### Problem
The entries need to be copied exactly.

### Supplied information
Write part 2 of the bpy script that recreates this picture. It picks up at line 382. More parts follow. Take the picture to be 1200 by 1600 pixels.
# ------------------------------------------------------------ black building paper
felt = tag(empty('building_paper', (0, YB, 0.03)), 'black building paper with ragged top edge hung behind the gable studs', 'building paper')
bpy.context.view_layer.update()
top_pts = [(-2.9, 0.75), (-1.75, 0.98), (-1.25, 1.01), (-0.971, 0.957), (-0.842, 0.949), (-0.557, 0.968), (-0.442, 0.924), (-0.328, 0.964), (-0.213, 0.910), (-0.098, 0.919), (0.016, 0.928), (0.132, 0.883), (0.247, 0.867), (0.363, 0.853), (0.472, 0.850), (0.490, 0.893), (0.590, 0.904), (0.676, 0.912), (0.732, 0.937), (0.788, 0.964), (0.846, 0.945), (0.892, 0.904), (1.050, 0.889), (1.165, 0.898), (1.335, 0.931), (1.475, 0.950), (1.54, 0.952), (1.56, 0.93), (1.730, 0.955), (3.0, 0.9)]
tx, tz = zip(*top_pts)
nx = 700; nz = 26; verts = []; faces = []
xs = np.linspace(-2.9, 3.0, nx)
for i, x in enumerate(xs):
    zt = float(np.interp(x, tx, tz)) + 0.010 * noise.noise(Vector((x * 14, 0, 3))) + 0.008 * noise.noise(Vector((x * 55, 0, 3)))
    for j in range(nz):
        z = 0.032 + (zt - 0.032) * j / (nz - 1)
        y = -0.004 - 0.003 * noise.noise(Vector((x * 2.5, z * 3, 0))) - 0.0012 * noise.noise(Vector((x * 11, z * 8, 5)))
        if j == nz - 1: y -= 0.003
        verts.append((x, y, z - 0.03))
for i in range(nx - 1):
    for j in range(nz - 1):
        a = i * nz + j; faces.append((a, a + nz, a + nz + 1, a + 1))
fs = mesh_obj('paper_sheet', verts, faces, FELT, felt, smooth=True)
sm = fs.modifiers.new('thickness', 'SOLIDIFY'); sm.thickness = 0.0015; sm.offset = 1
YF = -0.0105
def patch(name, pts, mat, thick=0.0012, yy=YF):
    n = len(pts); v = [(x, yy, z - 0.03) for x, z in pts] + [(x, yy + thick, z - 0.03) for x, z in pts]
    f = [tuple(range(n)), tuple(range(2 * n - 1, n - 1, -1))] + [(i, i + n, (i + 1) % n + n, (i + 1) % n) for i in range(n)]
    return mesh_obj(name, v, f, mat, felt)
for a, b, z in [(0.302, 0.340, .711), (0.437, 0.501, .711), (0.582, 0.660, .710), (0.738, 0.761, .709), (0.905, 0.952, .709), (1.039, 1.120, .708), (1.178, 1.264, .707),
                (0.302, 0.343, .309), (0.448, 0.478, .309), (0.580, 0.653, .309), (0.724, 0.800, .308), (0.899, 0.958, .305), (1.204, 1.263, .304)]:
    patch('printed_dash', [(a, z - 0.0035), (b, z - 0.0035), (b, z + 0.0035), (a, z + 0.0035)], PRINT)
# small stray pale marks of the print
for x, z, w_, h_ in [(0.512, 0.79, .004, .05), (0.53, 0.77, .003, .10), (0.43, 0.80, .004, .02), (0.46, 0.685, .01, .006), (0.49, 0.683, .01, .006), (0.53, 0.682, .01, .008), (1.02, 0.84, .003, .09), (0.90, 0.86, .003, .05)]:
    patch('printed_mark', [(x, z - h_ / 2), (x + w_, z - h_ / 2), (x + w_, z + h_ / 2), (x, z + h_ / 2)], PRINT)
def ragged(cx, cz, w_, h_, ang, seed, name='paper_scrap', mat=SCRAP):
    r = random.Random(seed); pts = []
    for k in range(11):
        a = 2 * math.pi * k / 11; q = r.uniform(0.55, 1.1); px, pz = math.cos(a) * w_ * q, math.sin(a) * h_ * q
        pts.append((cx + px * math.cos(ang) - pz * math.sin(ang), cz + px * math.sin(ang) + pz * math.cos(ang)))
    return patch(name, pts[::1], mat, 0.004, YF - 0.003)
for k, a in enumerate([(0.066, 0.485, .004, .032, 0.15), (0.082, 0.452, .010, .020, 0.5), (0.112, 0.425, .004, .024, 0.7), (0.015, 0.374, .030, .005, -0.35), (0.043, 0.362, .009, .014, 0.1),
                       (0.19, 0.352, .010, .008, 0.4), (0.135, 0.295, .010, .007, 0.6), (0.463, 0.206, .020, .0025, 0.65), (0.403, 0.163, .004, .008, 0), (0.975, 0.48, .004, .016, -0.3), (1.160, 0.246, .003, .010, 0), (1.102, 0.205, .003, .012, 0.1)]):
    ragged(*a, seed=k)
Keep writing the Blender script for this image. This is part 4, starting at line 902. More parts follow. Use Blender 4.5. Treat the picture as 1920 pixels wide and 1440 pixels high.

### The answer
Write part 2 of the bpy script that recreates this picture. It picks up at line 382. More parts follow. Take the picture to be 1200 by 1600 pixels.
# ------------------------------------------------------------ black building paper
felt = tag(empty('building_paper', (0, YB, 0.03)), 'black building paper with ragged top edge hung behind the gable studs', 'building paper')
bpy.context.view_layer.update()
top_pts = [(-2.9, 0.75), (-1.75, 0.98), (-1.25, 1.01), (-0.971, 0.957), (-0.842, 0.949), (-0.557, 0.968), (-0.442, 0.924), (-0.328, 0.964), (-0.213, 0.910), (-0.098, 0.919), (0.016, 0.928), (0.132, 0.883), (0.247, 0.867), (0.363, 0.853), (0.472, 0.850), (0.490, 0.893), (0.590, 0.904), (0.676, 0.912), (0.732, 0.937), (0.788, 0.964), (0.846, 0.945), (0.892, 0.904), (1.050, 0.889), (1.165, 0.898), (1.335, 0.931), (1.475, 0.950), (1.54, 0.952), (1.56, 0.93), (1.730, 0.955), (3.0, 0.9)]
tx, tz = zip(*top_pts)
nx = 700; nz = 26; verts = []; faces = []
xs = np.linspace(-2.9, 3.0, nx)
for i, x in enumerate(xs):
    zt = float(np.interp(x, tx, tz)) + 0.010 * noise.noise(Vector((x * 14, 0, 3))) + 0.008 * noise.noise(Vector((x * 55, 0, 3)))
    for j in range(nz):
        z = 0.032 + (zt - 0.032) * j / (nz - 1)
        y = -0.004 - 0.003 * noise.noise(Vector((x * 2.5, z * 3, 0))) - 0.0012 * noise.noise(Vector((x * 11, z * 8, 5)))
        if j == nz - 1: y -= 0.003
        verts.append((x, y, z - 0.03))
for i in range(nx - 1):
    for j in range(nz - 1):
        a = i * nz + j; faces.append((a, a + nz, a + nz + 1, a + 1))
fs = mesh_obj('paper_sheet', verts, faces, FELT, felt, smooth=True)
sm = fs.modifiers.new('thickness', 'SOLIDIFY'); sm.thickness = 0.0015; sm.offset = 1
YF = -0.0105
def patch(name, pts, mat, thick=0.0012, yy=YF):
    n = len(pts); v = [(x, yy, z - 0.03) for x, z in pts] + [(x, yy + thick, z - 0.03) for x, z in pts]
    f = [tuple(range(n)), tuple(range(2 * n - 1, n - 1, -1))] + [(i, i + n, (i + 1) % n + n, (i + 1) % n) for i in range(n)]
    return mesh_obj(name, v, f, mat, felt)
for a, b, z in [(0.302, 0.340, .711), (0.437, 0.501, .711), (0.582, 0.660, .710), (0.738, 0.761, .709), (0.905, 0.952, .709), (1.039, 1.120, .708), (1.178, 1.264, .707),
                (0.302, 0.343, .309), (0.448, 0.478, .309), (0.580, 0.653, .309), (0.724, 0.800, .308), (0.899, 0.958, .305), (1.204, 1.263, .304)]:
    patch('printed_dash', [(a, z - 0.0035), (b, z - 0.0035), (b, z + 0.0035), (a, z + 0.0035)], PRINT)
# small stray pale marks of the print
for x, z, w_, h_ in [(0.512, 0.79, .004, .05), (0.53, 0.77, .003, .10), (0.43, 0.80, .004, .02), (0.46, 0.685, .01, .006), (0.49, 0.683, .01, .006), (0.53, 0.682, .01, .008), (1.02, 0.84, .003, .09), (0.90, 0.86, .003, .05)]:
    patch('printed_mark', [(x, z - h_ / 2), (x + w_, z - h_ / 2), (x + w_, z + h_ / 2), (x, z + h_ / 2)], PRINT)
def ragged(cx, cz, w_, h_, ang, seed, name='paper_scrap', mat=SCRAP):
    r = random.Random(seed); pts = []
    for k in range(11):
        a = 2 * math.pi * k / 11; q = r.uniform(0.55, 1.1); px, pz = math.cos(a) * w_ * q, math.sin(a) * h_ * q
        pts.append((cx + px * math.cos(ang) - pz * math.sin(ang), cz + px * math.sin(ang) + pz * math.cos(ang)))
    return patch(name, pts[::1], mat, 0.004, YF - 0.003)
for k, a in enumerate([(0.066, 0.485, .004, .032, 0.15), (0.082, 0.452, .010, .020, 0.5), (0.112, 0.425, .004, .024, 0.7), (0.015, 0.374, .030, .005, -0.35), (0.043, 0.362, .009, .014, 0.1),
                       (0.19, 0.352, .010, .008, 0.4), (0.135, 0.295, .010, .007, 0.6), (0.463, 0.206, .020, .0025, 0.65), (0.403, 0.163, .004, .008, 0), (0.975, 0.48, .004, .016, -0.3), (1.160, 0.246, .003, .010, 0), (1.102, 0.205, .003, .012, 0.1)]):
    ragged(*a, seed=k)
Keep writing the Blender script for this image. This is part 4, starting at line 902. More parts follow. Use Blender 4.5. Treat the picture as 1920 pixels wide and 1440 pixels high.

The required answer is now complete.